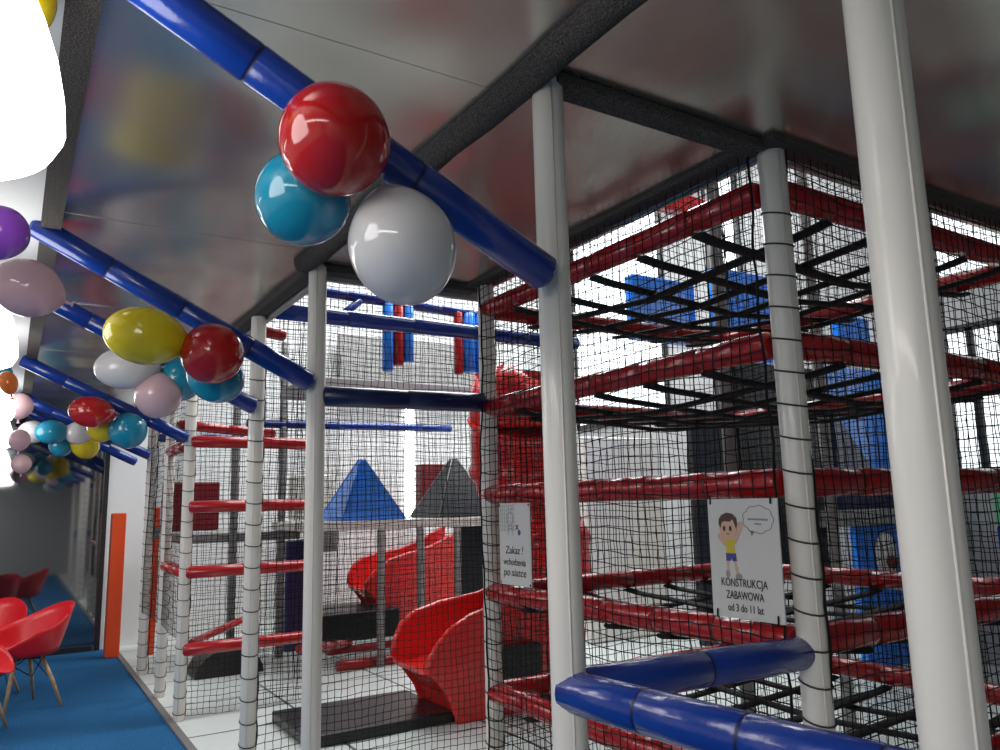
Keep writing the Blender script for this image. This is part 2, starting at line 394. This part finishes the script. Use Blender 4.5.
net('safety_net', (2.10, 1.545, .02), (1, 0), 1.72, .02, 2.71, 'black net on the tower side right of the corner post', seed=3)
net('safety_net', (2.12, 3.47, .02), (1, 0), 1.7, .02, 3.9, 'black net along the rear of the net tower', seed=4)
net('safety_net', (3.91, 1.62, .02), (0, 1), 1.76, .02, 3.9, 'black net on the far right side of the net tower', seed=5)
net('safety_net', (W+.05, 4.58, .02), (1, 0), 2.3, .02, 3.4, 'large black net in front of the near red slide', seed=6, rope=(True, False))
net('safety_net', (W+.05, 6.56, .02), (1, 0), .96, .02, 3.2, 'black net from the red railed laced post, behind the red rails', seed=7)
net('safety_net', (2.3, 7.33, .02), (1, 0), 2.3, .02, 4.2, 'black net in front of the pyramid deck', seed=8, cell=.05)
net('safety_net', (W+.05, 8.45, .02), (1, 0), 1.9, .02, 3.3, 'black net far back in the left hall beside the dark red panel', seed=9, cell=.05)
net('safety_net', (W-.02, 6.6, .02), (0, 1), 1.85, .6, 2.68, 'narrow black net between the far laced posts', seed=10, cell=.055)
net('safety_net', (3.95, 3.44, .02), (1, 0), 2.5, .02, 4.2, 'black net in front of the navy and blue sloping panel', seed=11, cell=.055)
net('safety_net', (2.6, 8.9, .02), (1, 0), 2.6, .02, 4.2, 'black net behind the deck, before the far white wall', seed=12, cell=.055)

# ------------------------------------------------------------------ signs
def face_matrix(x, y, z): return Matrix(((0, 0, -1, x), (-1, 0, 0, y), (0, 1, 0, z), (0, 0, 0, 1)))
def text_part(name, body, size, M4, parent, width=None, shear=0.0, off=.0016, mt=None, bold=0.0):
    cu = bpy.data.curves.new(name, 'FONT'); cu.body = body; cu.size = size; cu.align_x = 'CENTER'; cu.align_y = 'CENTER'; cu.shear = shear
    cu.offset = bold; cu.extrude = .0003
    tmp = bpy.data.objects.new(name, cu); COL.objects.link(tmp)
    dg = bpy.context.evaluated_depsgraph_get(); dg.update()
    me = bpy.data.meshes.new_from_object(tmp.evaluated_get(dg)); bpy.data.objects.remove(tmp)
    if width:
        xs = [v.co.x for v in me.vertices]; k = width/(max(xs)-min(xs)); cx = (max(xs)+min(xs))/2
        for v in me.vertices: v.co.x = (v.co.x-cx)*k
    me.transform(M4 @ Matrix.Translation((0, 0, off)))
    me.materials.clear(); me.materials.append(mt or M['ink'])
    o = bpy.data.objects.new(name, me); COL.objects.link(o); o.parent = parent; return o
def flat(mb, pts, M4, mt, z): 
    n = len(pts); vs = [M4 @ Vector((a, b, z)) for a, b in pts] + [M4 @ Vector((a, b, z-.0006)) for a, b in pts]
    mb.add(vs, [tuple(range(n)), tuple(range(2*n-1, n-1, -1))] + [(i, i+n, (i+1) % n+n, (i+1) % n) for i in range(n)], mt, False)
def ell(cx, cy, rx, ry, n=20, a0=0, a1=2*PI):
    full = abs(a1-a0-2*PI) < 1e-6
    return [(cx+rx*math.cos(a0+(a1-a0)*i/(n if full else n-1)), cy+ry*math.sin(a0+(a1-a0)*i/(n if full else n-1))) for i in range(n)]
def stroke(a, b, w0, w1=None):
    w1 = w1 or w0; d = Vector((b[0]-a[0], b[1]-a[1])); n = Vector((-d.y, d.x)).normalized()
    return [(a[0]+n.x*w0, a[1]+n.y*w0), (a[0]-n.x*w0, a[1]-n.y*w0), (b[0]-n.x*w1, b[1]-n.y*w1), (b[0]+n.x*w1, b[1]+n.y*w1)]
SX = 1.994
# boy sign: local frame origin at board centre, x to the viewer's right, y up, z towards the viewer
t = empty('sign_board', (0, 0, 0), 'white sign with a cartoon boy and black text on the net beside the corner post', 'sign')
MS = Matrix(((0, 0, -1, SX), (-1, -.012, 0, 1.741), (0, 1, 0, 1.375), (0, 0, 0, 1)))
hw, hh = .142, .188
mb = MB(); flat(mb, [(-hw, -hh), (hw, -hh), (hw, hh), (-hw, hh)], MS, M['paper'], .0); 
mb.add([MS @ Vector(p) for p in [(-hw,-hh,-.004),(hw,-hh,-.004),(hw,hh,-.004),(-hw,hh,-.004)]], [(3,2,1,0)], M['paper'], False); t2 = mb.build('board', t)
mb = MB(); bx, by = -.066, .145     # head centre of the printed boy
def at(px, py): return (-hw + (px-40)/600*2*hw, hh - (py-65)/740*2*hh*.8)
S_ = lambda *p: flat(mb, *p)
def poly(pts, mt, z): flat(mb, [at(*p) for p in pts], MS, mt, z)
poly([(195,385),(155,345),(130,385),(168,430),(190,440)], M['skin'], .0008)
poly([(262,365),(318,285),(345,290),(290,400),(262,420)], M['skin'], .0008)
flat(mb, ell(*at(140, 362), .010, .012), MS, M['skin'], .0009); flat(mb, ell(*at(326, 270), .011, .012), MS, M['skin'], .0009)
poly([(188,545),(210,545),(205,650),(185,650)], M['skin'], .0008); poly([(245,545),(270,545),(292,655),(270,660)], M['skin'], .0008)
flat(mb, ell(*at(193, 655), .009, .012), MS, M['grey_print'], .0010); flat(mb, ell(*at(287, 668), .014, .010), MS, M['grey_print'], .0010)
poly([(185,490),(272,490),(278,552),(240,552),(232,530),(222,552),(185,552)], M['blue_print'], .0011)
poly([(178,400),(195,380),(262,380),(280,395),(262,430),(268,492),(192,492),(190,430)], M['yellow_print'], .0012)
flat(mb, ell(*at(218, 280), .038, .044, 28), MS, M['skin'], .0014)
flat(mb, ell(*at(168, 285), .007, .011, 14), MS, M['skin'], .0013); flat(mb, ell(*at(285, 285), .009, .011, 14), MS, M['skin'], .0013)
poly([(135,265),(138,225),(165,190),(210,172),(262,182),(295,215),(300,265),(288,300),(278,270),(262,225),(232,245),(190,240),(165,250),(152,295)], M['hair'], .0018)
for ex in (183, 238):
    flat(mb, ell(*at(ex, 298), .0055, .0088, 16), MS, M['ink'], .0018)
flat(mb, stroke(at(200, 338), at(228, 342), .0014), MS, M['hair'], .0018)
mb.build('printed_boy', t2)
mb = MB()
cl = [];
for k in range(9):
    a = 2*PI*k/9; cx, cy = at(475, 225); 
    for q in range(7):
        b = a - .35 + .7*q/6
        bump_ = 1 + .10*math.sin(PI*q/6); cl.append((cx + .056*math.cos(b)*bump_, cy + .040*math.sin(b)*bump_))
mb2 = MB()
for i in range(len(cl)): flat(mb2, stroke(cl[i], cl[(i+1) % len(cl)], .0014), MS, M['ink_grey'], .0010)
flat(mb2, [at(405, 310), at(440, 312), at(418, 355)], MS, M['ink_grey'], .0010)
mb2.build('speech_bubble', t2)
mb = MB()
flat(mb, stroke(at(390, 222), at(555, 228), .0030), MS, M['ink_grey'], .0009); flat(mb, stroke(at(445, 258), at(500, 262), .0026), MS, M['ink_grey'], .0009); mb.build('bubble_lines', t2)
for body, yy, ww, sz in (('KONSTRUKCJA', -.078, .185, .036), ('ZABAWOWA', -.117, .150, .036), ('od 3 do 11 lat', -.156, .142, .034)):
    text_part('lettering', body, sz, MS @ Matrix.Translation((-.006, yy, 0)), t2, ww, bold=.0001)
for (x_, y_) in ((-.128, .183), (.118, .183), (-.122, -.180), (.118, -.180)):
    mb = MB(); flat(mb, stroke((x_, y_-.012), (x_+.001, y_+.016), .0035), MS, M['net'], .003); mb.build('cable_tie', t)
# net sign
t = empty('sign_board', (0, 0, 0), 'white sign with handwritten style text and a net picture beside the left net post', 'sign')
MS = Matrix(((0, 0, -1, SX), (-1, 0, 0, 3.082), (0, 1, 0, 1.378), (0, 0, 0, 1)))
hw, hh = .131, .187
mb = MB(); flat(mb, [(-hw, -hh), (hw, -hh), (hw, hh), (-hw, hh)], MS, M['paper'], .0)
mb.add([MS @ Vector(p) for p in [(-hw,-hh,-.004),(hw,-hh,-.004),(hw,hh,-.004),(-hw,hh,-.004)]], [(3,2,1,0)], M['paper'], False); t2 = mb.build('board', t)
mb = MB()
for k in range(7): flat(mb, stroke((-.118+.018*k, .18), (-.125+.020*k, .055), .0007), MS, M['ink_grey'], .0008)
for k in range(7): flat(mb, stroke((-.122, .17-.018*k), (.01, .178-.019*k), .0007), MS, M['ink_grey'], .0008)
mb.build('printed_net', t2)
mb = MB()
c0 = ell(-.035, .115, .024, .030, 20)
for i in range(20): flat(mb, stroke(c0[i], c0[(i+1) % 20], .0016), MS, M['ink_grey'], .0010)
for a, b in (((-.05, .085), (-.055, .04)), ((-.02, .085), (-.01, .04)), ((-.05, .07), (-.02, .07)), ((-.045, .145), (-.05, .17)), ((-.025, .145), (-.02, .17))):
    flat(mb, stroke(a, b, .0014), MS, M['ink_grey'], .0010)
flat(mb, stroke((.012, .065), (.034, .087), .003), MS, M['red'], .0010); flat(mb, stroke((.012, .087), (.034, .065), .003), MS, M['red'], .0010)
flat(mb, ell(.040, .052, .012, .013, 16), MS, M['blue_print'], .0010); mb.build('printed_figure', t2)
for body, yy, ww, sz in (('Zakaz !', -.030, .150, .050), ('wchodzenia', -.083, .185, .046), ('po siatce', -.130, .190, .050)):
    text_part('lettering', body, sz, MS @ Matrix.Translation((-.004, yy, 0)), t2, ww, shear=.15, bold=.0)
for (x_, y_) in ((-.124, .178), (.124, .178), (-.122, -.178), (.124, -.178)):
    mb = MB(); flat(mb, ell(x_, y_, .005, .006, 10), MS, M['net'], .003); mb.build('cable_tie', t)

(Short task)
Reproduce exactly the run of lines that opens the listing and closes with the line holding "net('safety_net', (2.6, 8.9, .02), (1, 0), 2.6, .02, 4.2, 'black". Pictures are excluded.

(Reply to the task)
Keep writing the Blender script for this image. This is part 2, starting at line 394. This part finishes the script. Use Blender 4.5.
net('safety_net', (2.10, 1.545, .02), (1, 0), 1.72, .02, 2.71, 'black net on the tower side right of the corner post', seed=3)
net('safety_net', (2.12, 3.47, .02), (1, 0), 1.7, .02, 3.9, 'black net along the rear of the net tower', seed=4)
net('safety_net', (3.91, 1.62, .02), (0, 1), 1.76, .02, 3.9, 'black net on the far right side of the net tower', seed=5)
net('safety_net', (W+.05, 4.58, .02), (1, 0), 2.3, .02, 3.4, 'large black net in front of the near red slide', seed=6, rope=(True, False))
net('safety_net', (W+.05, 6.56, .02), (1, 0), .96, .02, 3.2, 'black net from the red railed laced post, behind the red rails', seed=7)
net('safety_net', (2.3, 7.33, .02), (1, 0), 2.3, .02, 4.2, 'black net in front of the pyramid deck', seed=8, cell=.05)
net('safety_net', (W+.05, 8.45, .02), (1, 0), 1.9, .02, 3.3, 'black net far back in the left hall beside the dark red panel', seed=9, cell=.05)
net('safety_net', (W-.02, 6.6, .02), (0, 1), 1.85, .6, 2.68, 'narrow black net between the far laced posts', seed=10, cell=.055)
net('safety_net', (3.95, 3.44, .02), (1, 0), 2.5, .02, 4.2, 'black net in front of the navy and blue sloping panel', seed=11, cell=.055)
net('safety_net', (2.6, 8.9, .02), (1, 0), 2.6, .02, 4.2, 'black net behind the deck, before the far white wall', seed=12, cell=.055)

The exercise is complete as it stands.